■ **Given information**
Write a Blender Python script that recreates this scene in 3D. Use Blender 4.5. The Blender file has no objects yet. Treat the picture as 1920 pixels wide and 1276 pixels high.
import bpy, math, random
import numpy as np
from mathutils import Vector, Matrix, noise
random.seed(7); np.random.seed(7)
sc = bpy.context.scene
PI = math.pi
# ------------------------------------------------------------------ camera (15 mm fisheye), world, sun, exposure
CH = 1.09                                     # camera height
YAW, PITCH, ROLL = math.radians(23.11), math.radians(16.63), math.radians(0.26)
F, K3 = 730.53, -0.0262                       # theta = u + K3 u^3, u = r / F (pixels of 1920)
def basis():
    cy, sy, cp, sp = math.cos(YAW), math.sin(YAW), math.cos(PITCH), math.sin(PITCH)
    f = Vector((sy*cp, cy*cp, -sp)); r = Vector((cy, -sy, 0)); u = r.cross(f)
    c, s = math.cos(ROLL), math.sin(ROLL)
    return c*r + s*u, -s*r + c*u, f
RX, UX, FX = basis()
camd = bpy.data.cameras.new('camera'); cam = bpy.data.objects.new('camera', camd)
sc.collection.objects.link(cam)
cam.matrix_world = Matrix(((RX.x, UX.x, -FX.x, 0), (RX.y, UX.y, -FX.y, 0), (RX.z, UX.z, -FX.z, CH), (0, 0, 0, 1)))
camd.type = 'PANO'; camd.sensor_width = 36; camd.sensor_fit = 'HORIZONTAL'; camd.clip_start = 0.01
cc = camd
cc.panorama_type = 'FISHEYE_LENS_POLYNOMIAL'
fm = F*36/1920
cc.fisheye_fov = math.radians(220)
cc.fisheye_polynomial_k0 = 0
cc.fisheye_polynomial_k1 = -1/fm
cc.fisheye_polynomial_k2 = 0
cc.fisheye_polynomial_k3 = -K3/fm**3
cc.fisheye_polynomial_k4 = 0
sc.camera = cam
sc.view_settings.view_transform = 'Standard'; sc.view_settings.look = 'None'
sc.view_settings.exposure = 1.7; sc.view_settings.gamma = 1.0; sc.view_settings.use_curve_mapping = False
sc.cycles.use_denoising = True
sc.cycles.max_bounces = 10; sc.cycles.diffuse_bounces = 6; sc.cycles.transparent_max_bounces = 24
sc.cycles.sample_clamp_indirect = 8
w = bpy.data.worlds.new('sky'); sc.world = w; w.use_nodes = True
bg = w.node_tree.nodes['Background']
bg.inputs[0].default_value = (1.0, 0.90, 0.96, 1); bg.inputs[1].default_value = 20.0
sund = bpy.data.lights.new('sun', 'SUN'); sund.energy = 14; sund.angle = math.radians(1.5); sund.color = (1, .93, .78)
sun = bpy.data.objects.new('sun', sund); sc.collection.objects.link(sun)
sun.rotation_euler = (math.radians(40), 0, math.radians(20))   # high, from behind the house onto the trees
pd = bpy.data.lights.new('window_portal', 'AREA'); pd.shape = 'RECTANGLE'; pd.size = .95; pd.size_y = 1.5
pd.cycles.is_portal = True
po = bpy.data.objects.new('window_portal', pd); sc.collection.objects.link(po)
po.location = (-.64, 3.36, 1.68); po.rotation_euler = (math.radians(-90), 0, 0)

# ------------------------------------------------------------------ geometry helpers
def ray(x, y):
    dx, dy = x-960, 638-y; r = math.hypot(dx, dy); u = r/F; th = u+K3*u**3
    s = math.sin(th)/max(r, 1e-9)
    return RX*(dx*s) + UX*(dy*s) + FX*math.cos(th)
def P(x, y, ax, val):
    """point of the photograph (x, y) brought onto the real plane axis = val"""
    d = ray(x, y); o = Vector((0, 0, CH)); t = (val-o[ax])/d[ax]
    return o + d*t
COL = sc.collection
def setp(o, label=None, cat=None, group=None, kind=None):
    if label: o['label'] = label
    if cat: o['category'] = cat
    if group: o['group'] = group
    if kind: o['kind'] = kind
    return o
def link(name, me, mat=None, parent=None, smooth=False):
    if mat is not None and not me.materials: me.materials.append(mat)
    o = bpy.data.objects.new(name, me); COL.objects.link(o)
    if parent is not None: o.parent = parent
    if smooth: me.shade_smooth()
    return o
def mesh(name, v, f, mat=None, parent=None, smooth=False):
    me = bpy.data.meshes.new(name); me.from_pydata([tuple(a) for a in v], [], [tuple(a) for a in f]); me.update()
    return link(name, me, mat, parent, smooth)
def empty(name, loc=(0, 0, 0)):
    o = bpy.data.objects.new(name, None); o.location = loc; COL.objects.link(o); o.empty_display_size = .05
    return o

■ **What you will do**
Emit the full listing verbatim.

■ **Written reply**
Write a Blender Python script that recreates this scene in 3D. Use Blender 4.5. The Blender file has no objects yet. Treat the picture as 1920 pixels wide and 1276 pixels high.
import bpy, math, random
import numpy as np
from mathutils import Vector, Matrix, noise
random.seed(7); np.random.seed(7)
sc = bpy.context.scene
PI = math.pi
# ------------------------------------------------------------------ camera (15 mm fisheye), world, sun, exposure
CH = 1.09                                     # camera height
YAW, PITCH, ROLL = math.radians(23.11), math.radians(16.63), math.radians(0.26)
F, K3 = 730.53, -0.0262                       # theta = u + K3 u^3, u = r / F (pixels of 1920)
def basis():
    cy, sy, cp, sp = math.cos(YAW), math.sin(YAW), math.cos(PITCH), math.sin(PITCH)
    f = Vector((sy*cp, cy*cp, -sp)); r = Vector((cy, -sy, 0)); u = r.cross(f)
    c, s = math.cos(ROLL), math.sin(ROLL)
    return c*r + s*u, -s*r + c*u, f
RX, UX, FX = basis()
camd = bpy.data.cameras.new('camera'); cam = bpy.data.objects.new('camera', camd)
sc.collection.objects.link(cam)
cam.matrix_world = Matrix(((RX.x, UX.x, -FX.x, 0), (RX.y, UX.y, -FX.y, 0), (RX.z, UX.z, -FX.z, CH), (0, 0, 0, 1)))
camd.type = 'PANO'; camd.sensor_width = 36; camd.sensor_fit = 'HORIZONTAL'; camd.clip_start = 0.01
cc = camd
cc.panorama_type = 'FISHEYE_LENS_POLYNOMIAL'
fm = F*36/1920
cc.fisheye_fov = math.radians(220)
cc.fisheye_polynomial_k0 = 0
cc.fisheye_polynomial_k1 = -1/fm
cc.fisheye_polynomial_k2 = 0
cc.fisheye_polynomial_k3 = -K3/fm**3
cc.fisheye_polynomial_k4 = 0
sc.camera = cam
sc.view_settings.view_transform = 'Standard'; sc.view_settings.look = 'None'
sc.view_settings.exposure = 1.7; sc.view_settings.gamma = 1.0; sc.view_settings.use_curve_mapping = False
sc.cycles.use_denoising = True
sc.cycles.max_bounces = 10; sc.cycles.diffuse_bounces = 6; sc.cycles.transparent_max_bounces = 24
sc.cycles.sample_clamp_indirect = 8
w = bpy.data.worlds.new('sky'); sc.world = w; w.use_nodes = True
bg = w.node_tree.nodes['Background']
bg.inputs[0].default_value = (1.0, 0.90, 0.96, 1); bg.inputs[1].default_value = 20.0
sund = bpy.data.lights.new('sun', 'SUN'); sund.energy = 14; sund.angle = math.radians(1.5); sund.color = (1, .93, .78)
sun = bpy.data.objects.new('sun', sund); sc.collection.objects.link(sun)
sun.rotation_euler = (math.radians(40), 0, math.radians(20))   # high, from behind the house onto the trees
pd = bpy.data.lights.new('window_portal', 'AREA'); pd.shape = 'RECTANGLE'; pd.size = .95; pd.size_y = 1.5
pd.cycles.is_portal = True
po = bpy.data.objects.new('window_portal', pd); sc.collection.objects.link(po)
po.location = (-.64, 3.36, 1.68); po.rotation_euler = (math.radians(-90), 0, 0)

# ------------------------------------------------------------------ geometry helpers
def ray(x, y):
    dx, dy = x-960, 638-y; r = math.hypot(dx, dy); u = r/F; th = u+K3*u**3
    s = math.sin(th)/max(r, 1e-9)
    return RX*(dx*s) + UX*(dy*s) + FX*math.cos(th)
def P(x, y, ax, val):
    """point of the photograph (x, y) brought onto the real plane axis = val"""
    d = ray(x, y); o = Vector((0, 0, CH)); t = (val-o[ax])/d[ax]
    return o + d*t
COL = sc.collection
def setp(o, label=None, cat=None, group=None, kind=None):
    if label: o['label'] = label
    if cat: o['category'] = cat
    if group: o['group'] = group
    if kind: o['kind'] = kind
    return o
def link(name, me, mat=None, parent=None, smooth=False):
    if mat is not None and not me.materials: me.materials.append(mat)
    o = bpy.data.objects.new(name, me); COL.objects.link(o)
    if parent is not None: o.parent = parent
    if smooth: me.shade_smooth()
    return o
def mesh(name, v, f, mat=None, parent=None, smooth=False):
    me = bpy.data.meshes.new(name); me.from_pydata([tuple(a) for a in v], [], [tuple(a) for a in f]); me.update()
    return link(name, me, mat, parent, smooth)
def empty(name, loc=(0, 0, 0)):
    o = bpy.data.objects.new(name, None); o.location = loc; COL.objects.link(o); o.empty_display_size = .05
    return o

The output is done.